- **Records supplied**
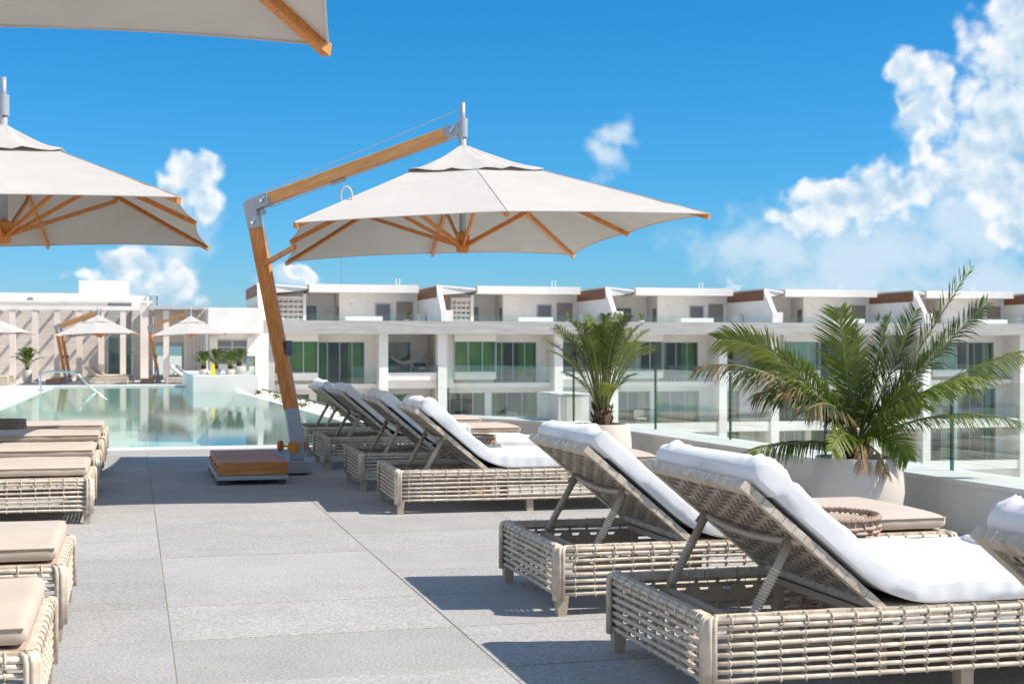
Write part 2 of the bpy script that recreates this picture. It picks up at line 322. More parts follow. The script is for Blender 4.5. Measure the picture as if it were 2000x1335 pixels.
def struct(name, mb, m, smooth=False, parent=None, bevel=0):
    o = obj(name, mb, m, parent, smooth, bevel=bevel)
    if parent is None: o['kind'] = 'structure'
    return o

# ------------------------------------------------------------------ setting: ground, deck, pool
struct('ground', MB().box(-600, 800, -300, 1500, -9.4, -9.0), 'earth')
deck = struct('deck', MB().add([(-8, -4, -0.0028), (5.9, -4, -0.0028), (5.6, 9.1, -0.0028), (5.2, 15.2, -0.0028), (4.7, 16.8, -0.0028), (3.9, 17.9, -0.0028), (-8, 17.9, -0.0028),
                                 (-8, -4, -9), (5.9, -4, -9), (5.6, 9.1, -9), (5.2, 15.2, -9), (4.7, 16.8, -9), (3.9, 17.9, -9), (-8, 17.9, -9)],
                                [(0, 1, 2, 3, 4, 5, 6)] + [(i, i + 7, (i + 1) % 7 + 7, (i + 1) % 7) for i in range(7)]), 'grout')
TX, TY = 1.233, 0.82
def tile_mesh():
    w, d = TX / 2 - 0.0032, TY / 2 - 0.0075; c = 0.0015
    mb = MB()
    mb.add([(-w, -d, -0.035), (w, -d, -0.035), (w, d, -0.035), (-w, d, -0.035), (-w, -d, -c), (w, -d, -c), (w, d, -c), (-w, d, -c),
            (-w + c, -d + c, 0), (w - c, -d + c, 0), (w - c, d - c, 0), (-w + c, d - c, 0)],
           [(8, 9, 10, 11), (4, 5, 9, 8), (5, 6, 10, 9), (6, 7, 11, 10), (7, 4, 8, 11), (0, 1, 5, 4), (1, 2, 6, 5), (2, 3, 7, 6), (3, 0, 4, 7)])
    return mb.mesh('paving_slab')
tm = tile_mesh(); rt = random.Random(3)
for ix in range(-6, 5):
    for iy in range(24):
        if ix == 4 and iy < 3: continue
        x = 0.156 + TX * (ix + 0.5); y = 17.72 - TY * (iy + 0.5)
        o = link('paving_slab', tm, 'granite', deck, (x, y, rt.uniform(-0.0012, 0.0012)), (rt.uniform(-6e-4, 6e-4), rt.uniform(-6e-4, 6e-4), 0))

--

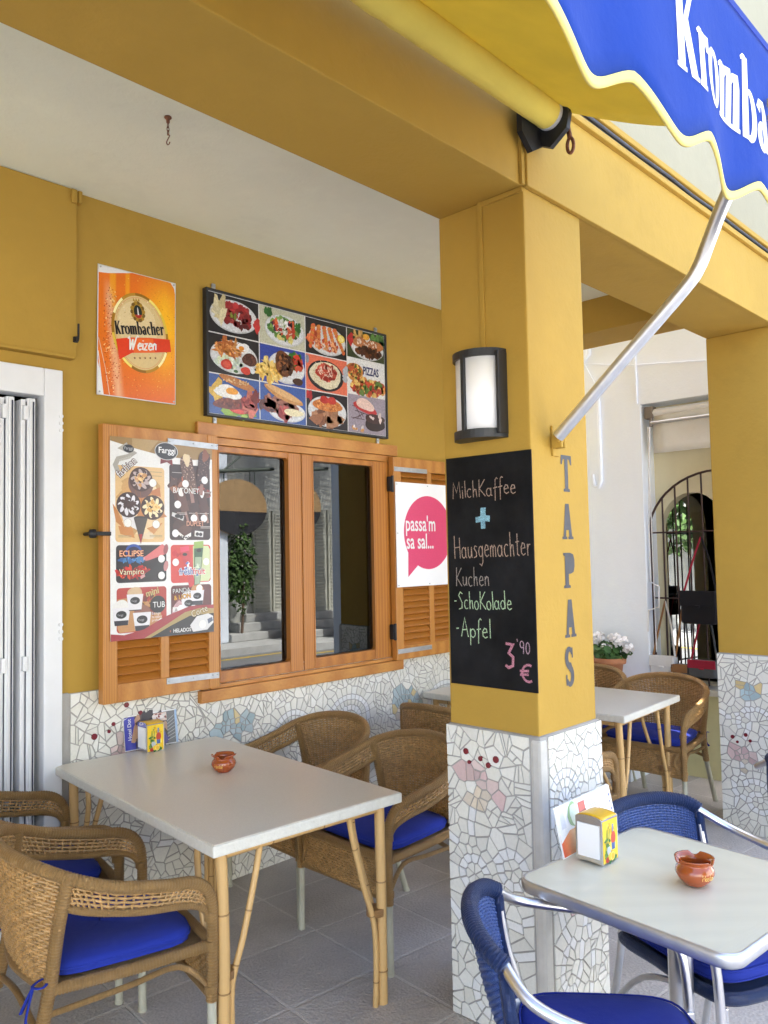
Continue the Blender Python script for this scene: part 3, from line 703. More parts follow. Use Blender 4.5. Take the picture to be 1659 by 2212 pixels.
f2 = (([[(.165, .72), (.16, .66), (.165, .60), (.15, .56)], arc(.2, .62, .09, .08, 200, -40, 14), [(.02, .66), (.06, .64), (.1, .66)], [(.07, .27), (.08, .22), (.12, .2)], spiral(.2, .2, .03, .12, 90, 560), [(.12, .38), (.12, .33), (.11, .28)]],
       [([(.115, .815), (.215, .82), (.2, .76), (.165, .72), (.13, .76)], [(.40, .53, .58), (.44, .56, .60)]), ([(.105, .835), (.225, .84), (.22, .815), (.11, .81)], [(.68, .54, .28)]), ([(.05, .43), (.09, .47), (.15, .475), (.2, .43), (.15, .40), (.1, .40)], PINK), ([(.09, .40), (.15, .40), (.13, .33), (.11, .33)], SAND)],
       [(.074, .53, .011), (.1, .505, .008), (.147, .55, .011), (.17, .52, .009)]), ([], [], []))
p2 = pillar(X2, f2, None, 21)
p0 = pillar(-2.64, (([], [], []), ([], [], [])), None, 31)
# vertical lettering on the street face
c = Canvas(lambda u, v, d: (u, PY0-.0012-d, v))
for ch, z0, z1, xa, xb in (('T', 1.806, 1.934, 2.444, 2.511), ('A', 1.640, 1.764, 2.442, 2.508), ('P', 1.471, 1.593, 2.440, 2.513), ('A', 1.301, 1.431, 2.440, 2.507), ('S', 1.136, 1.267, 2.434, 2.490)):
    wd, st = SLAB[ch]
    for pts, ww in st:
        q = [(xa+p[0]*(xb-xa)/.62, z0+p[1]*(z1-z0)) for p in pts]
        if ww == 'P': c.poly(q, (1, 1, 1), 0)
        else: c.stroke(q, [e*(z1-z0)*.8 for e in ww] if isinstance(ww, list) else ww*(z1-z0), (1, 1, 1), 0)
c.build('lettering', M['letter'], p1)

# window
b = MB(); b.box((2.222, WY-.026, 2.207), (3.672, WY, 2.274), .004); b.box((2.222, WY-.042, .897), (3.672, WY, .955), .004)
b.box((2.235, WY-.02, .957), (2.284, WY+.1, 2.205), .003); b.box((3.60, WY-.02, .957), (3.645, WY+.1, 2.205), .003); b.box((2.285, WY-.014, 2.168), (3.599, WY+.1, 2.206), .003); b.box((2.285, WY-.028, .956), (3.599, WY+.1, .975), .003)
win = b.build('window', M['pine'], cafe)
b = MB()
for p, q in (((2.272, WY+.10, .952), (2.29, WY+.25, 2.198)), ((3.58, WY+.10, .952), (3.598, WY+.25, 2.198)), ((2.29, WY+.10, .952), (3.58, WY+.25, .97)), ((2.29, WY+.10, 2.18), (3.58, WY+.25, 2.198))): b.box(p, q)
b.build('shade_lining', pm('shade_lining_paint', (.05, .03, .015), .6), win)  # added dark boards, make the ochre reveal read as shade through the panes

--

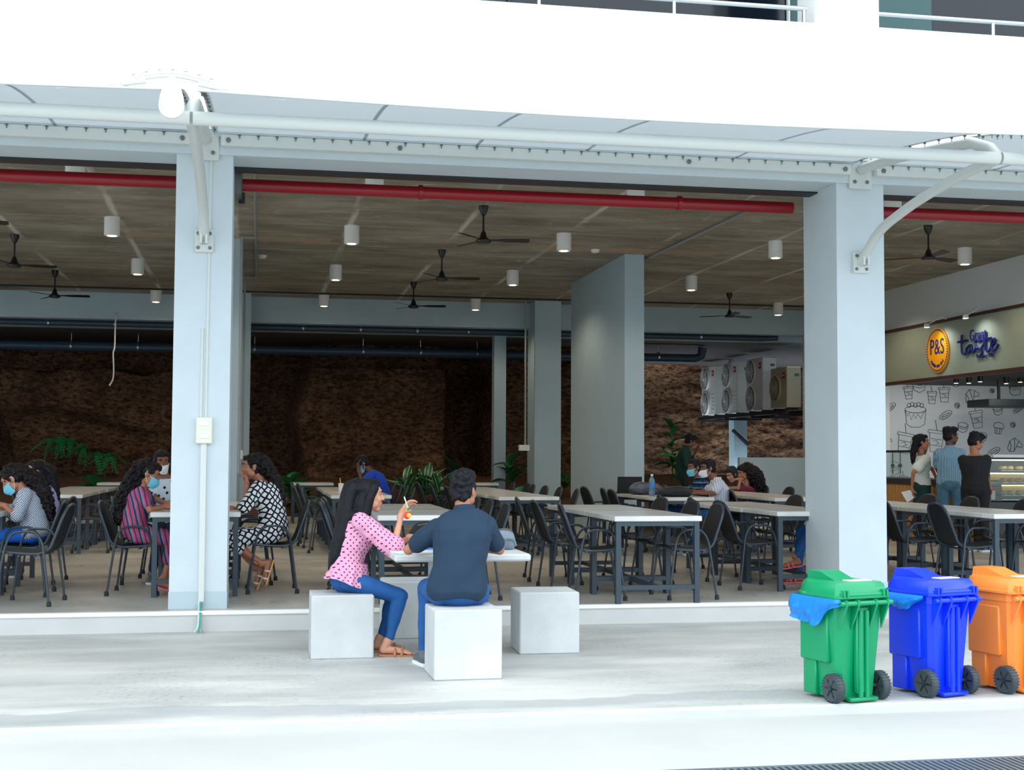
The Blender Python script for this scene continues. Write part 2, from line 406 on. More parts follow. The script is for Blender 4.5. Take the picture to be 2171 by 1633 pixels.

- **Description of the task**
Show every line from the entries above in which the word "this" appears.

- **Written response**
Write part 2 of the bpy script that recreates this picture. It picks up at line 322. More parts follow. The script is for Blender 4.5. Measure the picture as if it were 2000x1335 pixels.
Continue the Blender Python script for this scene: part 3, from line 703. More parts follow. Use Blender 4.5. Take the picture to be 1659 by 2212 pixels.
The Blender Python script for this scene continues. Write part 2, from line 406 on. More parts follow. The script is for Blender 4.5. Take the picture to be 2171 by 1633 pixels.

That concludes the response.